God has a definite plan for our lives. Now there are those who say it really doesn't make much difference what we do as long as you do it to the glory of God and you're willing to be sincere about it. I believe God has a definite plan for each of our lives. I don't believe that we should worry God with little details we can think about ourselves. I had a friend in school who actually became a nervous wreck because he prayed about every little detail of life. "What breakfast food should he eat at breakfast?" I rarely pray about that. 


I commit my life to the Lord and I expect God to guide me, and I don't ask God if I should eat a certain breakfast food. My friend would come to an intersection and he would pray which way he should cross the street. Now you need to watch and pray as you cross the street, but we have to use our common sense. There are some decisions we have to make ourselves. I don't know that it's going to ruin some great eternal plan if I wear a green tie or a blue tie to church on Sunday.
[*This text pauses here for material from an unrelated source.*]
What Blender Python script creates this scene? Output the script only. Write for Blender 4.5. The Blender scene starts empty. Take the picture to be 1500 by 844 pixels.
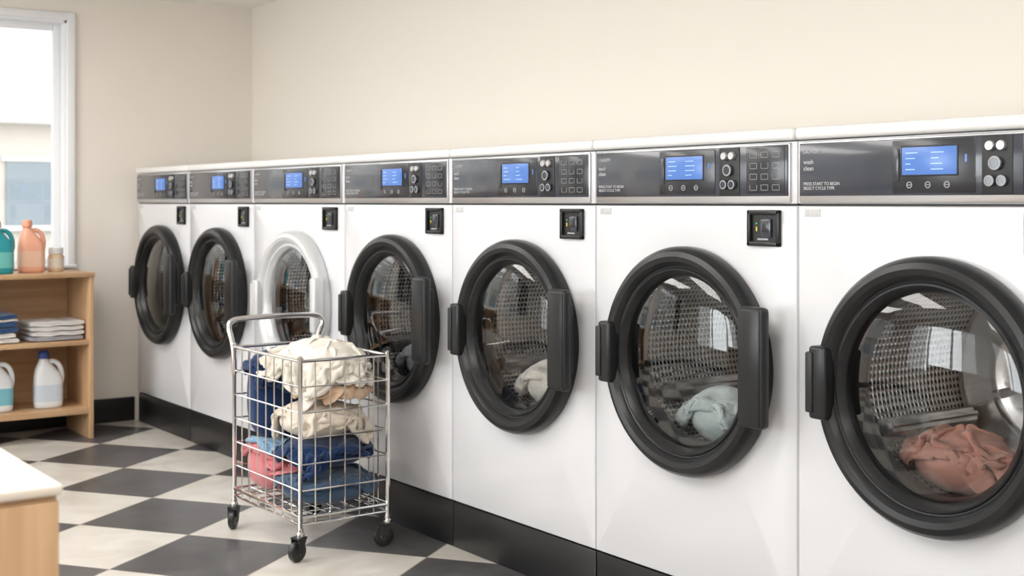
import bpy, bmesh, math, random, time
import numpy as np
from mathutils import Vector, Matrix, noise, Euler
random.seed(4)
R = math.radians
SC = bpy.context.scene
COL = SC.collection

# ------------------------------------------------------------------ materials
def new_mat(name):
    m = bpy.data.materials.new(name); m.use_nodes = True
    nt = m.node_tree; b = nt.nodes['Principled BSDF']
    return m, nt, b

def mat(name, col, rough=.5, metal=0., nscale=12., nvar=.06, bump=0., bscale=80., coat=0., spec=None, sheen=0., emit=None, estr=0.):
    m, nt, b = new_mat(name)
    N, L = nt.nodes, nt.links
    tc = N.new('ShaderNodeTexCoord')
    nz = N.new('ShaderNodeTexNoise'); nz.inputs['Scale'].default_value = nscale; nz.inputs['Detail'].default_value = 4
    L.new(tc.outputs['Object'], nz.inputs['Vector'])
    mx = N.new('ShaderNodeMix'); mx.data_type = 'RGBA'
    mx.inputs[6].default_value = (*[c*(1-nvar) for c in col], 1)
    mx.inputs[7].default_value = (*[min(1, c*(1+nvar)) for c in col], 1)
    L.new(nz.outputs['Fac'], mx.inputs[0]); L.new(mx.outputs[2], b.inputs['Base Color'])
    b.inputs['Roughness'].default_value = rough; b.inputs['Metallic'].default_value = metal
    if coat: b.inputs['Coat Weight'].default_value = coat; b.inputs['Coat Roughness'].default_value = .08
    if spec is not None: b.inputs['Specular IOR Level'].default_value = spec
    if sheen: b.inputs['Sheen Weight'].default_value = sheen
    if bump:
        n2 = N.new('ShaderNodeTexNoise'); n2.inputs['Scale'].default_value = bscale; n2.inputs['Detail'].default_value = 3
        L.new(tc.outputs['Object'], n2.inputs['Vector'])
        bp = N.new('ShaderNodeBump'); bp.inputs['Strength'].default_value = bump; bp.inputs['Distance'].default_value = .01
        L.new(n2.outputs['Fac'], bp.inputs['Height']); L.new(bp.outputs['Normal'], b.inputs['Normal'])
    if emit:
        b.inputs['Emission Color'].default_value = (*emit, 1); b.inputs['Emission Strength'].default_value = estr
    return m

def wood_mat(name, c1, c2, axis='Z'):
    m, nt, b = new_mat(name); N, L = nt.nodes, nt.links
    tc = N.new('ShaderNodeTexCoord'); mp = N.new('ShaderNodeMapping')
    mp.inputs['Scale'].default_value = (18, 18, 1.2) if axis == 'Z' else (1.2, 18, 18)
    nz = N.new('ShaderNodeTexNoise'); nz.inputs['Scale'].default_value = 2.2; nz.inputs['Detail'].default_value = 6; nz.inputs['Distortion'].default_value = .6
    cr = N.new('ShaderNodeValToRGB')
    cr.color_ramp.elements[0].position = .3; cr.color_ramp.elements[0].color = (*c1, 1)
    cr.color_ramp.elements[1].position = .7; cr.color_ramp.elements[1].color = (*c2, 1)
    L.new(tc.outputs['Object'], mp.inputs['Vector']); L.new(mp.outputs[0], nz.inputs['Vector'])
    L.new(nz.outputs['Fac'], cr.inputs['Fac']); L.new(cr.outputs[0], b.inputs['Base Color'])
    b.inputs['Roughness'].default_value = .45
    return m

def glass_mat(name, tint=(1, 1, 1), ior=1.5, rough=.02, boost=1.0):
    m = bpy.data.materials.new(name); m.use_nodes = True
    nt = m.node_tree; N, L = nt.nodes, nt.links; N.clear()
    o = N.new('ShaderNodeOutputMaterial'); mx = N.new('ShaderNodeMixShader')
    t = N.new('ShaderNodeBsdfTransparent'); t.inputs[0].default_value = (*tint, 1)
    g = N.new('ShaderNodeBsdfGlossy'); g.inputs['Roughness'].default_value = rough; g.inputs[0].default_value = (1, 1, 1, 1)
    f = N.new('ShaderNodeFresnel'); f.inputs[0].default_value = ior
    mu = N.new('ShaderNodeMath'); mu.operation = 'MULTIPLY'; mu.inputs[1].default_value = boost
    L.new(f.outputs[0], mu.inputs[0]); L.new(mu.outputs[0], mx.inputs[0])
    L.new(t.outputs[0], mx.inputs[1]); L.new(g.outputs[0], mx.inputs[2]); L.new(mx.outputs[0], o.inputs[0])
    return m

def drum_mat(name, nu, nv, base=(.78, .765, .75)):
    m, nt, b = new_mat(name); N, L = nt.nodes, nt.links
    uv = N.new('ShaderNodeUVMap'); mp = N.new('ShaderNodeMapping'); mp.inputs['Scale'].default_value = (nu, nv, 0)
    fr = N.new('ShaderNodeVectorMath'); fr.operation = 'FRACTION'
    sb = N.new('ShaderNodeVectorMath'); sb.operation = 'SUBTRACT'; sb.inputs[1].default_value = (.5, .5, 0)
    ln = N.new('ShaderNodeVectorMath'); ln.operation = 'LENGTH'
    L.new(uv.outputs[0], mp.inputs[0]); L.new(mp.outputs[0], fr.inputs[0]); L.new(fr.outputs[0], sb.inputs[0]); L.new(sb.outputs[0], ln.inputs[0])
    cr = N.new('ShaderNodeValToRGB')
    cr.color_ramp.elements[0].position = .28; cr.color_ramp.elements[0].color = (.012, .011, .010, 1)
    cr.color_ramp.elements[1].position = .36; cr.color_ramp.elements[1].color = (*base, 1)
    L.new(ln.outputs['Value'], cr.inputs[0]); L.new(cr.outputs[0], b.inputs['Base Color'])
    bp = N.new('ShaderNodeBump'); bp.inputs['Strength'].default_value = 1; bp.inputs['Distance'].default_value = .010
    L.new(ln.outputs['Value'], bp.inputs['Height']); L.new(bp.outputs[0], b.inputs['Normal'])
    b.inputs['Metallic'].default_value = .9; b.inputs['Roughness'].default_value = .25
    return m

def fabric(name, col, var=.12):
    return mat(name, col, rough=.92, nscale=9, nvar=var, bump=.25, bscale=260, sheen=.25, spec=.2)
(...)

If God wanted me to wear a certain thing, He would show me what He wants me to do. 


What I'm saying is this: God has given us a brain to think with. God has given us a Word, His Bible, that we can trust. God has given us the Holy Spirit within. Now as the Spirit of God uses the Word of God and impresses on our minds the truth of God, then our minds are transformed and He can guide us. But we have to have patience. Patience, patience, patience. I need to preach to myself at this point because oh, how I need patience. 


I suppose the one area in life that God constantly has to be working on in my life is this matter of patience. Because it's through faith and patience that we inherit the promises, Hebrews 6:12. Now God gives His promises, but God doesn't always give us His timetable. I don't know what God's timing is. There are some people who do; they have everything all planned. They have everything all dated and numbered, and they know exactly what God is going to do. 


I don't always know that. When God says, "Now I want you to take a step," I'll take a step. "Now take two more steps," I'll take two more steps. I believe in waiting before God, and this is what Abraham had to do.